It’s a scary time. Many of us are feeling despaired. Many of us are feeling hopeless. And we could all use a boost. So, we asked our favorite rabbis to send us voice notes of hope, reminders that as bad as things feel now, we must not give up. Here’s Rabbi Danya Ruttenberg, rabbi, author, and scholar in residence at National Council of Jewish Women.
“Gevalt!!! Never give up hope! There is no despair.” This is what Rebbe Nachman of Breslov taught.
In Yiddish, gevalt has connotations of a cry, or a scream.
He had 8 children, 4 of whom died within a year and a half of their births.
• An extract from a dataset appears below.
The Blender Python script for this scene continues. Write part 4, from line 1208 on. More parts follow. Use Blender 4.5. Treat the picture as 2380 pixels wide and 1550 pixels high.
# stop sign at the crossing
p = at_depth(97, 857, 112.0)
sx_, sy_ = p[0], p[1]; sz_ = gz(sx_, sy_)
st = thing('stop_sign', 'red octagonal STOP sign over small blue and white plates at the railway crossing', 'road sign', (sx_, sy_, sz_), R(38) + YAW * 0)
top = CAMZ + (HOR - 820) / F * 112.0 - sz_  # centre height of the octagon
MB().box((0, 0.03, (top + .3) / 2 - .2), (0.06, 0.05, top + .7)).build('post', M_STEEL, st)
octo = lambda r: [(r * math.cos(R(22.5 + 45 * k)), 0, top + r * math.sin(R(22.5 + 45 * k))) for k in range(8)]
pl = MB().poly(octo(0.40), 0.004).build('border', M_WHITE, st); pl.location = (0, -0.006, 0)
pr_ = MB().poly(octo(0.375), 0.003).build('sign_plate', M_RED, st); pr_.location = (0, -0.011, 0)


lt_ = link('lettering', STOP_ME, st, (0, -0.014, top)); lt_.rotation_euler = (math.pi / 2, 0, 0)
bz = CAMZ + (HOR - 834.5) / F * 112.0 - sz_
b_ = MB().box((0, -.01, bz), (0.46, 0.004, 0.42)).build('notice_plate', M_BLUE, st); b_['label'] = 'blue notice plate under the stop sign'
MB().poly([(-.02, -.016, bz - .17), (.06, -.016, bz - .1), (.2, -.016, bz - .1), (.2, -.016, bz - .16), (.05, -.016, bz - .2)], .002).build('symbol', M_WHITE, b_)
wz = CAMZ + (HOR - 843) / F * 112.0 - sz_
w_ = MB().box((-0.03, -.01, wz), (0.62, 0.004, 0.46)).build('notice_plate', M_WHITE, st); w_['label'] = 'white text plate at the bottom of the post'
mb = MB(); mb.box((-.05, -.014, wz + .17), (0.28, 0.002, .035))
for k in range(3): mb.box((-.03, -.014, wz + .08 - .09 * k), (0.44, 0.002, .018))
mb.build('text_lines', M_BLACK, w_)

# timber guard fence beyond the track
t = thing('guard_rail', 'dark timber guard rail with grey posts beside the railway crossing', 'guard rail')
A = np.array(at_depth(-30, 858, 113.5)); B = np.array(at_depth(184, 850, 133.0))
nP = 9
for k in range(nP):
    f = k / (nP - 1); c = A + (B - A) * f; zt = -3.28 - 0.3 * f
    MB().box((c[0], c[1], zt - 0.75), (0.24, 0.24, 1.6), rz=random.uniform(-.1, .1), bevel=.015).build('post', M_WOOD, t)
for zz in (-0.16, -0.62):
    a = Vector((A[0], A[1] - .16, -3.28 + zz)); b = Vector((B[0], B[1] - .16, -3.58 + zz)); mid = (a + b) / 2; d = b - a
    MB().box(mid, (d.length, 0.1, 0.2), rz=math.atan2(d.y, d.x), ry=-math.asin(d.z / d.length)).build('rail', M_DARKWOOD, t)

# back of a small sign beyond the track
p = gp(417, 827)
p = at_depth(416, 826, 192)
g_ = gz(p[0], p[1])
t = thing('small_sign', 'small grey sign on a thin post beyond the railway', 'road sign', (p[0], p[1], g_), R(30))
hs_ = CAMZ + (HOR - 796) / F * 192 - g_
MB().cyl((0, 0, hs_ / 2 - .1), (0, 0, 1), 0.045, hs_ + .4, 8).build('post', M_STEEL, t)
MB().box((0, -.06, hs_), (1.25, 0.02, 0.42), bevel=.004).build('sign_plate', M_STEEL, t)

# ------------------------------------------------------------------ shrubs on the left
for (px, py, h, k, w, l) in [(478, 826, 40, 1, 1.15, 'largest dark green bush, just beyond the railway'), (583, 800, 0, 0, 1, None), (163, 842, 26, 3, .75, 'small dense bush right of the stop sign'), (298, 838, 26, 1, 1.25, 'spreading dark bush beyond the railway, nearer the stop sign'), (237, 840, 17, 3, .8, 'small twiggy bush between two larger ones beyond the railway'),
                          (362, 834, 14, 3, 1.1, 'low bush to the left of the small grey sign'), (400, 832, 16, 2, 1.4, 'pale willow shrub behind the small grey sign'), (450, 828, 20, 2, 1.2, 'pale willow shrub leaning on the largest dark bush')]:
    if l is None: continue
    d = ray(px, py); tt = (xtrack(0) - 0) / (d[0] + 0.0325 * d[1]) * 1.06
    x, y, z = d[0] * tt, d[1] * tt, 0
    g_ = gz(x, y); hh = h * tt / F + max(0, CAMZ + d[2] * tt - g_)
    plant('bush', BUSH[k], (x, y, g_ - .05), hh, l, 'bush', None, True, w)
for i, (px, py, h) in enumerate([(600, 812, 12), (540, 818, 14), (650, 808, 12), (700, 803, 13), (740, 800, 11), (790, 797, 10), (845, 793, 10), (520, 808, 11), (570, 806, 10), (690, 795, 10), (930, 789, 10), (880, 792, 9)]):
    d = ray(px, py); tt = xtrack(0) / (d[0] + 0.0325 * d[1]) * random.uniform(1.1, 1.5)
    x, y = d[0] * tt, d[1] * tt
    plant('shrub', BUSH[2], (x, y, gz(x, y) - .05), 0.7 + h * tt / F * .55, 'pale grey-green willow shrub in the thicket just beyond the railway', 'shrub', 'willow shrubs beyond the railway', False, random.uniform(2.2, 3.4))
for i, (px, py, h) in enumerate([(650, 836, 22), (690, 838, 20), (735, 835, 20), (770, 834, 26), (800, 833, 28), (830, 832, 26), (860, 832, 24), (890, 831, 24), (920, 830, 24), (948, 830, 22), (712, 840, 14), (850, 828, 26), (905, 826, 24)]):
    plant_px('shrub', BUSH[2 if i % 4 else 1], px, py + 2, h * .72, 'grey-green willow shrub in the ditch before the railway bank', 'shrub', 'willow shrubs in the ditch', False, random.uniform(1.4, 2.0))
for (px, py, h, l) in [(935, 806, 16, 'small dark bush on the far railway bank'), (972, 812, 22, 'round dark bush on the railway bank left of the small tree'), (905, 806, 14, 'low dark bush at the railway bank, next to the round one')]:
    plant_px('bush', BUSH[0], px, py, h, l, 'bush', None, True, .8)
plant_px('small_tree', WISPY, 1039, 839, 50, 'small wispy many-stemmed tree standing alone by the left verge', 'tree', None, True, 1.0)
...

Then his wife died, his house burned… He lived in a time when pogroms and anti-Jewish massacres were not uncommon.
Rebbe Nahman wasn’t sheltered or naive.
“Gevalt!!! Never give up hope! There is no despair.”
Those are words of someone who has experienced real suffering, real pain, who knows what it is for the bottom to drop out.
I picture that gevalt as almost a primal scream, holding so much darkness and pain — Gevalt!! And yet, after that scream, is the refusal to let that darkness win.
I picture the hope like a rope in his hands, the lifeline to the light, to the vision of what can be, the resilient cord that he holds, and that holds him. And the refusal to allow the despair to exist, like telling the monster you don’t believe in him, he can’t be real.
Refusing to give up hope is a choice we can all make. Refusing to be defeatist, to let cynicism win, is a choice we can all make.
We can choose to hold fast to our vision of what can be, of a society built on love and care, and we can and must continually pull ourselves up out of cynicism, to hold fast to that cord of hope. Some days it’s hard, it’s exhausting, holding on to the rope. Other days that rope is the only thing keeping us going.
But we can’t let go.
And we have to make sure our actions match our vision — little by little, that rope, all of our ropes, will lift us up.